Tuesday, June 01, 2010

Sometimes, standards are meant to be lowered

http://santiago.freedomlab.org/wp-content/uploads/2008/10/prince-of-persia.jpg

The Memorial Day weekend here in Seattle was as gray as BP's cafeteria banter.  Although a glorious Monday afternoon and evening was enough to tempt us with what's surely to come.  We needed to stick around town, so what better way to mix it up than to see some movies at SIFF, right?  Wrong.  I chose like a blind squirrel looking for tasty treats in a huge, barren parking lot.  Anything that might have been a nut turned out to be a rock or a moldy cigar butt or part of a human finger.  Well, actually it wasn't that bad.  But I did see some dreck. So I'll keep my movie reviews short.  Including the one surprise that rounded it out Monday afternoon.

The documentary "Gerrymandering" was a back-up choice. My rating is a completely bored D.  Nice filmmaker.  He seemed like he wanted to buy everyone a latte afterward.  The Guvernator of Cullyforneeya was drawn into the "story" as the hero.  I sat near some people trying to laugh politely at non-existent jokes.  Gerrymandering is actually meant to be pronounced "Gary-mandering".  And scene.

The Aussie slice of life comedy "My Year Without Sex" was advertised as a crowd pleaser.  About a brain aneurysm.  And abstinence.  And a lovable, horny minister.  I sat between a cute grandma who was seeing her first film of the festival ("I'm easy," she told me beforehand, with no irony whatsoever) and a young software programmer trying to chat up his too-hot-for-him date who didn't put away her iPhone.  My rating - a very mean D.  I'm the meanie, mind you - the movie itself is quite nice, albeit dull.  Still, barely a rental.

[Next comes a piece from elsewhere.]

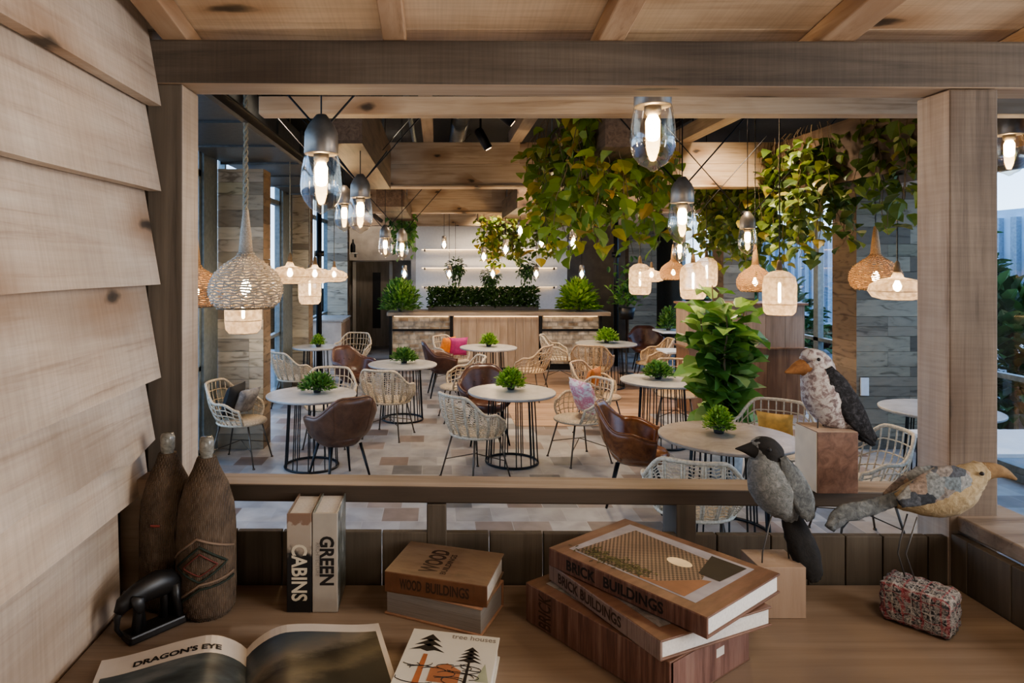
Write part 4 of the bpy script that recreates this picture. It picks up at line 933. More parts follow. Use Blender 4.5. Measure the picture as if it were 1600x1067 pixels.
# woven bell shade
def woven(kind, mat, label):
    r = empty('woven_pendant', (0,0,0), label, 'pendant lamp', group='woven pendants')
    if kind == 'bell': prof = [(.165,0),(.20,.035),(.218,.09),(.212,.15),(.18,.21),(.12,.265),(.06,.30),(.035,.34)]
    elif kind == 'disc': prof = [(.12,0),(.19,.02),(.225,.075),(.21,.13),(.14,.175),(.05,.195),(.03,.24)]
    else: prof = [(.11,0),(.135,.03),(.143,.10),(.145,.28),(.13,.35),(.08,.395),(.03,.41)]
    def rad(z):
        for (r0,z0),(r1,z1) in zip(prof,prof[1:]):
            if z <= z1: return lerp(r0,r1,(z-z0)/max(1e-6,z1-z0))
        return prof[-1][0]
    H = prof[-1][1]
    if kind == 'bell':
        mb = MB(); k = random.Random(4); nz = 22
        for j in range(nz):
            z = H*j/(nz-1); R_ = rad(z); ph = k.uniform(0,6)
            mb.tube([((R_+.004*math.sin(t*3+ph))*math.cos(t*PI/20),(R_+.004*math.sin(t*3+ph))*math.sin(t*PI/20), z+.005*math.sin(t*2.3+ph)) for t in range(40)], .0055, 4, True)
        mb.build('woven_rows', mat, r, True); mb = MB()
        for i in range(38):
            a = i*2*PI/38; mb.tube([(rad(H*t/10)*math.cos(a+.06*t*(1 if i%2 else -1)), rad(H*t/10)*math.sin(a+.06*t*(1 if i%2 else -1)), H*t/10) for t in range(11)], .003, 4)
        mb.build('woven_uprights', mat, r, True)
        MB().tube([(.165*math.cos(t*PI/16),.165*math.sin(t*PI/16),0) for t in range(32)], .007, 6, True).build('rim', M['stem'], r, True)
        MB().lathe([(.045,H-.03),(.034,H+.1),(.016,H+.25)],14).build('neck', mat, r, True)
    else:
        mb = MB(); n = 28; rings = [[(R_*math.cos(2*PI*q/n), R_*math.sin(2*PI*q/n), z) for q in range(n)] for R_, z in prof]
        mb.loft(rings, False, False); mb.build('mesh_shade', M['lampshade'], r, True)
        for R_, z in prof[::2]: MB().tube([(R_*math.cos(t*PI/14),R_*math.sin(t*PI/14),z) for t in range(28)], .003, 4, True).build('hoop', mat, kid(r,'mesh_shade'), True)
        MB().lathe([(.03,H-.01),(.02,H+.08),(.008,H+.1)],10).build('neck', M['stem'], r, True)
    bz = .12 if kind != 'can' else .2
    if kind == 'can': MB().lathe([(.004,bz-.09),(.013,bz-.08),(.013,bz+.08),(.008,bz+.1)],12).build('bulb', M['filament_far'], r, True)
    else: MB().lathe([(.004,bz-.055),(.028,bz-.03),(.034,bz),(.014,bz+.05)],12).build('bulb', M['filament_far'], r, True)
    return r, H
m = bpy.data.materials.new('thin_mesh_shade'); m.use_nodes = True; nt = m.node_tree; nt.nodes.clear()
v = coords(nt); n_ = N(nt,'ShaderNodeTexNoise',Scale=26.0,Detail=4.0); L(nt,v,n_.inputs['Vector'])
dfn = nt.nodes.new('ShaderNodeBsdfDiffuse'); tl = nt.nodes.new('ShaderNodeBsdfTranslucent'); trn = nt.nodes.new('ShaderNodeBsdfTransparent')
cc = ramp(nt,n_.outputs[0],[(.3,(.58,.42,.27)),(.7,(.80,.66,.50))]); L(nt,cc,dfn.inputs[0]); L(nt,cc,tl.inputs[0])
m1 = nt.nodes.new('ShaderNodeMixShader'); m1.inputs[0].default_value = .6; L(nt,dfn.outputs[0],m1.inputs[1]); L(nt,tl.outputs[0],m1.inputs[2])
m2 = nt.nodes.new('ShaderNodeMixShader'); L(nt,ramp(nt,n_.outputs[0],[(.35,(.45,.45,.45)),(.65,(.75,.75,.75))]),m2.inputs[0]); L(nt,trn.outputs[0],m2.inputs[1]); L(nt,m1.outputs[0],m2.inputs[2])
o_ = nt.nodes.new('ShaderNodeOutputMaterial'); L(nt,m2.outputs[0],o_.inputs[0]); M['lampshade'] = m
WP = {}
wl = [
 ('bell','wicker',384,480,4.2,1.03,'large woven bell pendant with long neck on a twisted rope at left'),
 ('bell','wicker_w',305,478,4.9,.9,'woven bell pendant half hidden behind the left hut post'),
 ('can','mesh',380,520,6.9,1.3,'pale cylinder mesh pendant directly below the large woven bell'),
 ('disc','mesh',453,443,7.4,1.0,'flattened mesh pendant right of the large woven bell'),
 ('disc','mesh',492,442,8.6,1.0,'second flattened mesh pendant in the left row'),
 ('disc','mesh',522,440,9.9,.9,'farthest flattened mesh pendant in the left row'),
 ('can','mesh',484,475,9.4,1.1,'pale cylinder mesh pendant below the second flattened one'),
 ('can','mesh',1000,460,9.8,1.1,'pale cylinder mesh pendant farthest left of the right row'),
 ('disc','mesh',1018,440,9.2,.8,'flattened mesh pendant farthest left of the right row'),
 ('bell','wicker_w',1052,437,9.0,.8,'woven pendant in the middle of the right row'),
 ('can','mesh',1083,467,7.6,1.0,'cylinder mesh pendant left of the fig plant top'),
 ('can','mesh',1104,448,8.4,.9,'cylinder mesh pendant hung above the fig plant'),
 ('bell','wicker_w',1180,455,7.2,.85,'woven pendant right of the fig plant'),
 ('can','mesh',1218,492,6.2,1.0,'large cylinder mesh pendant with tube bulb right of the fig plant'),
 ('bell','wicker_w',1368,452,6.3,1.0,'woven bell pendant before the right board pillar'),
 ('disc','mesh',1402,468,5.6,.95,'flattened mesh pendant beside the corner post')]
for kd,mt,px,py,dd,s,lb in wl:
    key = (kd,mt)
    if key not in WP: WP[key] = woven(kd, M['tan' if mt == 'mesh' else mt], lb); o = WP[key][0]
    else: o = dup(WP[key][0])
    H = WP[key][1]; o['label'] = lb; p = P(px,py,dd); o.location = p; o.scale = (s,s,s)
    ztop = (2.95 if abs(px-430) < 140 else 2.98) if dd < 14 else 3.5
    if px == 384: ztop = 2.95
    zt = (top_at(p.x,p.y)-p.z)/s
    if px == 384:
        mb = MB()
        for ph in (0,PI): mb.tube([(.008*math.cos(t*.9+ph),.008*math.sin(t*.9+ph),H+.2+t*.0125) for t in range(int((zt-H-.2)/.0125))], .008, 5)
        mb.build('rope', M['rope'], o, True)
    else: MB().tube([(0,0,H+.05),(0,0,zt)], .006, 5).build('cord', M['rope' if px < 600 else 'black'], o)
    if kd != 'x': lamp(p.x,p.y,p.z+.03*s, 1.6)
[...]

Following that and because Maya had an ongoing playdate that freed us up, Sarah and I were going to catch something as a late matinee.  "We" chose badly (my idea).  VERY badly.  "MacGruber" (not at SIFF, but street cred lightyears away at the metroplex close to U-Dub).  I took the whole irony of "so bad it will be good" too far.  It was awful.  We full up and walked out after almost an hour.  Which should have earned us combat pay.  My rating is a rare but deserved F.  Never see this movie.  But then "we" did something inspired (Sarah's idea).  We caught two bad movies for the price of one.  "Prince of Persia" had started just 10 minutes after "MacGruber".  By the time we sat down, who knows what amount of hooey had been already spun to set up the remaining action.  Jake Gyllenhaal's long, sweaty hair deserved its own trailer.  The princessy chick has these inexplicable freckles that totally work (her name is Gemma Arterton, which sounds like a mistake).  Aside from constant action scenes blurring past, it's all close-ups.  The movie would probably earn a rating of, at best, C-minus.  But since it was the best movie I saw all weekend, I'm inflating this one. I'll give it a...well, still a C-minus (I am a professional bound by a code or something, after all).  Yet to think that "Prince of Persia" reinstilled my hopefulness when it comes to movies is a rare twist of logic, indeed.  Thank you, Joel Silver.  And with that said, I must now go take a karma shower.

Hope your own hits vastly outweigh the intolerable misses today.  Rock on.